Roy Moore, Alabama’s top judge, threw a fit this week over a federal court decision ordering the state to grant marriage licenses to same-sex couples. The result was unnecessary statewide confusion.

We trust that Alabama’s leaders, starting with the probate judges responsible for issuing marriage licenses, will bring the state into compliance with the court’s ruling. The number of probate judges refusing to comply dropped Tuesday. If that trend does not continue, state or federal authorities should step in more strongly.

Before the latest events, there were signs that the U.S. Supreme Court would likely articulate a broad constitutional right to equal marriage this year. The justices had previously declined to stay lower court decisions requiring same-sex marriage in other states, and they did so again Monday when the Alabama district court’s order came to the justices for review. This time, though, Justice Clarence Thomas did the tea-leaf reading for court observers, writing that the justices’ action “may well be seen as a signal of the Court’s intended resolution” of the same-sex marriage question.

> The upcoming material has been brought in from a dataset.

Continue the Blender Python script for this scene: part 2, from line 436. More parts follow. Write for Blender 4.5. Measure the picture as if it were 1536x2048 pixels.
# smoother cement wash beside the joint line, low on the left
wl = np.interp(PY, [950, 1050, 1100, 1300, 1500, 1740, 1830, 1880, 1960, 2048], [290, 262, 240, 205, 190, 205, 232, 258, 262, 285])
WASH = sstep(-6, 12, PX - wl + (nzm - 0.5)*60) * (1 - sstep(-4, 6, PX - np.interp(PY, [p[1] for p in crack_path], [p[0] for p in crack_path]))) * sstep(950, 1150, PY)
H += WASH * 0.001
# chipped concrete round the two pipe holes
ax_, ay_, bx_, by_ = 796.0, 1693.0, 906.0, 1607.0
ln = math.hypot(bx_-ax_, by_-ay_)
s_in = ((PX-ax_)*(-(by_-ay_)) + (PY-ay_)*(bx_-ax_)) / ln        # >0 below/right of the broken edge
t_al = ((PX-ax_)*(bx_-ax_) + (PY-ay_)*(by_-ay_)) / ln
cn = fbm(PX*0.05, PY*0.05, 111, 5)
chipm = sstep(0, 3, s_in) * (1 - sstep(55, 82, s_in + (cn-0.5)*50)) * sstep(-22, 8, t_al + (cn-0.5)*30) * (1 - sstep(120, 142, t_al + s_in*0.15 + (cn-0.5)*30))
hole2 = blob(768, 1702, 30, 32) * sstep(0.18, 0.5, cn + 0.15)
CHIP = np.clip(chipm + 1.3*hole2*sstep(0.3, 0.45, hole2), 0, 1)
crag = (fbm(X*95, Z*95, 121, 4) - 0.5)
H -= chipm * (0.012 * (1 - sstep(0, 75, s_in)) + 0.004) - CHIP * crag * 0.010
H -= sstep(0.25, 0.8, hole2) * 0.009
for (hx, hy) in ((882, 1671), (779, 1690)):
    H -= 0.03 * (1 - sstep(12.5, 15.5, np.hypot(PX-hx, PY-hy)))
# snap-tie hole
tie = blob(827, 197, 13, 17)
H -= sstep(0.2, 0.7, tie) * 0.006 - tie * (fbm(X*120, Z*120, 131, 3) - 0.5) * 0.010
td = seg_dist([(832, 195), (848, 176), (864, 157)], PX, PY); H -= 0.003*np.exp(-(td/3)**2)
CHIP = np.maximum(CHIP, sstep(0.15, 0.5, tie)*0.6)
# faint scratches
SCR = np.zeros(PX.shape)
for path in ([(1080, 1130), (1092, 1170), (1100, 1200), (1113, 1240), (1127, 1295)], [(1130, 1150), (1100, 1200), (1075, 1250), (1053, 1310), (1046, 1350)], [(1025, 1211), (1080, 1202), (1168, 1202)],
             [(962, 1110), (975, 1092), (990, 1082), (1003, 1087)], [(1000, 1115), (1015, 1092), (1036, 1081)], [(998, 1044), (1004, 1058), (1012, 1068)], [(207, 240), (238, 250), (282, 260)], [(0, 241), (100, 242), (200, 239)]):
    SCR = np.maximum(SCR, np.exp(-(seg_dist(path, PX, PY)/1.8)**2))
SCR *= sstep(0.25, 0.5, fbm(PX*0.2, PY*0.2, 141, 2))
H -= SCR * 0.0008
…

It’s not clear that every Alabama probate judge who declined to marry gay men and lesbians this week did so out of protest; Justice Moore warned them that complying with the federal order could expose them to sanction from the governor. In fact, Republican Gov. Robert Bentley said he would not punish probate judges for issuing same-sex marriage licenses.

As federal judges have obliterated state same-sex marriage bans – there are now 37 equal-marriage states – there has been surprisingly little backlash, even in other deeply conservative states. The Alabama episode has been unusually fierce. This week’s events shouldn’t discourage the Supreme Court from deciding in favor of marriage equality this year.